### RECORDED DATA
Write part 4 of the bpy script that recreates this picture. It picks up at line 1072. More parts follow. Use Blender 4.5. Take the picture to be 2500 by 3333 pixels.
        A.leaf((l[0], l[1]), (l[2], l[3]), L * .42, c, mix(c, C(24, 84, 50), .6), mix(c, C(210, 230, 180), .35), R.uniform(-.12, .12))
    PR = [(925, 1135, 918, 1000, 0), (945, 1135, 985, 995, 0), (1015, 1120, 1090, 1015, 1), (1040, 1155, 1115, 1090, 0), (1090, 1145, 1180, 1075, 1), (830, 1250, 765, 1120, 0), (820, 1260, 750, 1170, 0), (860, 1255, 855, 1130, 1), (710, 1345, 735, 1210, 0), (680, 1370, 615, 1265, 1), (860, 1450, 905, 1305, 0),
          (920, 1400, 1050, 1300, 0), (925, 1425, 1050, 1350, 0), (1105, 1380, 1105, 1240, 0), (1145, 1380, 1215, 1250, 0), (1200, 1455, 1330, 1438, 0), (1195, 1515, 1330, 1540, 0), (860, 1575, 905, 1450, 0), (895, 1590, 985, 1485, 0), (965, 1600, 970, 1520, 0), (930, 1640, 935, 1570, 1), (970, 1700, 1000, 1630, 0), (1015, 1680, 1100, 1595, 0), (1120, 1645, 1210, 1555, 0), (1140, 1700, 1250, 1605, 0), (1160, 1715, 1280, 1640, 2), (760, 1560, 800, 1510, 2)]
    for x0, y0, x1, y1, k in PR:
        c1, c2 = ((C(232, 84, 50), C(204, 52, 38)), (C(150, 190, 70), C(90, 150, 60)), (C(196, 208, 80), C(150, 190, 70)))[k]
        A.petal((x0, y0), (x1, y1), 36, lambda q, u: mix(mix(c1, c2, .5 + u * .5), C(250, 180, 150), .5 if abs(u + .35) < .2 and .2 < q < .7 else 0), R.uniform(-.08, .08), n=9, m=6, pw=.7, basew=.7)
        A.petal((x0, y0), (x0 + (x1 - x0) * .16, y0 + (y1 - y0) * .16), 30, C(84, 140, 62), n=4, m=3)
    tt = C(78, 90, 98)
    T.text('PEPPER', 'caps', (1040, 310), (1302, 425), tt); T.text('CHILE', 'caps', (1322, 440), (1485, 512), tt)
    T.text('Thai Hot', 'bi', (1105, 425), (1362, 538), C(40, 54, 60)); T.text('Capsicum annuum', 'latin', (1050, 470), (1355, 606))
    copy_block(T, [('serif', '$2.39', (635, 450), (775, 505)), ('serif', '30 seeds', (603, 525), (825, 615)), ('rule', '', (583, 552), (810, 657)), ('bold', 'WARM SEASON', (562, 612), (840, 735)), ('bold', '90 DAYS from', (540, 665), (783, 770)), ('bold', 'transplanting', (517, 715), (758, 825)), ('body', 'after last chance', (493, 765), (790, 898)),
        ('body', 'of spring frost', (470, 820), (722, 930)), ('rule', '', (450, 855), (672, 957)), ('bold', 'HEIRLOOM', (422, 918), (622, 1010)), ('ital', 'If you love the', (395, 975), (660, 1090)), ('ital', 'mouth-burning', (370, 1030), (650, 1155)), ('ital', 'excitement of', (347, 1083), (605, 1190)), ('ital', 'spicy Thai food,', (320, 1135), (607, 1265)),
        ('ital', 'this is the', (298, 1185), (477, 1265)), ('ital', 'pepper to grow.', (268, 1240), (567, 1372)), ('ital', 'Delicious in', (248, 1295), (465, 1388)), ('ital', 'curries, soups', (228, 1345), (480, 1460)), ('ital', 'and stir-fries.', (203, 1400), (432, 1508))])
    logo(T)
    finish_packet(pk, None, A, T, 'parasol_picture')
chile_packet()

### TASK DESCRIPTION
Word for word, write out the data.

### THE OUTPUT
Write part 4 of the bpy script that recreates this picture. It picks up at line 1072. More parts follow. Use Blender 4.5. Take the picture to be 2500 by 3333 pixels.
        A.leaf((l[0], l[1]), (l[2], l[3]), L * .42, c, mix(c, C(24, 84, 50), .6), mix(c, C(210, 230, 180), .35), R.uniform(-.12, .12))
    PR = [(925, 1135, 918, 1000, 0), (945, 1135, 985, 995, 0), (1015, 1120, 1090, 1015, 1), (1040, 1155, 1115, 1090, 0), (1090, 1145, 1180, 1075, 1), (830, 1250, 765, 1120, 0), (820, 1260, 750, 1170, 0), (860, 1255, 855, 1130, 1), (710, 1345, 735, 1210, 0), (680, 1370, 615, 1265, 1), (860, 1450, 905, 1305, 0),
          (920, 1400, 1050, 1300, 0), (925, 1425, 1050, 1350, 0), (1105, 1380, 1105, 1240, 0), (1145, 1380, 1215, 1250, 0), (1200, 1455, 1330, 1438, 0), (1195, 1515, 1330, 1540, 0), (860, 1575, 905, 1450, 0), (895, 1590, 985, 1485, 0), (965, 1600, 970, 1520, 0), (930, 1640, 935, 1570, 1), (970, 1700, 1000, 1630, 0), (1015, 1680, 1100, 1595, 0), (1120, 1645, 1210, 1555, 0), (1140, 1700, 1250, 1605, 0), (1160, 1715, 1280, 1640, 2), (760, 1560, 800, 1510, 2)]
    for x0, y0, x1, y1, k in PR:
        c1, c2 = ((C(232, 84, 50), C(204, 52, 38)), (C(150, 190, 70), C(90, 150, 60)), (C(196, 208, 80), C(150, 190, 70)))[k]
        A.petal((x0, y0), (x1, y1), 36, lambda q, u: mix(mix(c1, c2, .5 + u * .5), C(250, 180, 150), .5 if abs(u + .35) < .2 and .2 < q < .7 else 0), R.uniform(-.08, .08), n=9, m=6, pw=.7, basew=.7)
        A.petal((x0, y0), (x0 + (x1 - x0) * .16, y0 + (y1 - y0) * .16), 30, C(84, 140, 62), n=4, m=3)
    tt = C(78, 90, 98)
    T.text('PEPPER', 'caps', (1040, 310), (1302, 425), tt); T.text('CHILE', 'caps', (1322, 440), (1485, 512), tt)
    T.text('Thai Hot', 'bi', (1105, 425), (1362, 538), C(40, 54, 60)); T.text('Capsicum annuum', 'latin', (1050, 470), (1355, 606))
    copy_block(T, [('serif', '$2.39', (635, 450), (775, 505)), ('serif', '30 seeds', (603, 525), (825, 615)), ('rule', '', (583, 552), (810, 657)), ('bold', 'WARM SEASON', (562, 612), (840, 735)), ('bold', '90 DAYS from', (540, 665), (783, 770)), ('bold', 'transplanting', (517, 715), (758, 825)), ('body', 'after last chance', (493, 765), (790, 898)),
        ('body', 'of spring frost', (470, 820), (722, 930)), ('rule', '', (450, 855), (672, 957)), ('bold', 'HEIRLOOM', (422, 918), (622, 1010)), ('ital', 'If you love the', (395, 975), (660, 1090)), ('ital', 'mouth-burning', (370, 1030), (650, 1155)), ('ital', 'excitement of', (347, 1083), (605, 1190)), ('ital', 'spicy Thai food,', (320, 1135), (607, 1265)),
        ('ital', 'this is the', (298, 1185), (477, 1265)), ('ital', 'pepper to grow.', (268, 1240), (567, 1372)), ('ital', 'Delicious in', (248, 1295), (465, 1388)), ('ital', 'curries, soups', (228, 1345), (480, 1460)), ('ital', 'and stir-fries.', (203, 1400), (432, 1508))])
    logo(T)
    finish_packet(pk, None, A, T, 'parasol_picture')
chile_packet()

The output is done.